A person obtains property by extortion when he compels or induces another person to deliver such property to himself or to a third person by means of instilling in him a fear that, if the property is not so delivered, the actor or another will: [...] (iv) Accuse some person of a crime or cause criminal charges to be instituted against him;

There is a defense under section 155.15(2):

In any prosecution for larceny by extortion committed by instilling in the victim a fear that he or another person would be charged with a crime, it is an affirmative defense that the defendant reasonably believed the threatened charge to be true and that his sole purpose was to compel or induce the victim to take reasonable action to make good the wrong which was the subject of such threatened charge.

However, in your hypothetical, the customer is just seeking a payout. This defense is meant for situations like a theft victim telling the thief "give me back my property or I'll call the cops;" unless paying the customer is actually a reasonable action to make up for the crime, the customer can't use this defense.

If the crime is a federal one, this is also blackmail under 18 U.S. Code § 873:

Whoever, under a threat of informing, or as a consideration for not informing, against any violation of any law of the United States, demands or receives any money or other valuable thing, shall be fined under this title or imprisoned not more than one year, or both.

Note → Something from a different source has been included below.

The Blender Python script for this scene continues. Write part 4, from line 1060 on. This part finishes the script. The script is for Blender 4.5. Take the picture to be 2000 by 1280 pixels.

If interstate communications are involved, 18 U.S. Code § 875(d) can also apply:

Whoever, with intent to extort from any person, firm, association, or corporation, any money or other thing of value, transmits in interstate or foreign commerce any communication containing any threat to injure the property or reputation of the addressee or of another or the reputation of a deceased person or any threat to accuse the addressee or any other person of a crime, shall be fined under this title or imprisoned not more than two years, or both.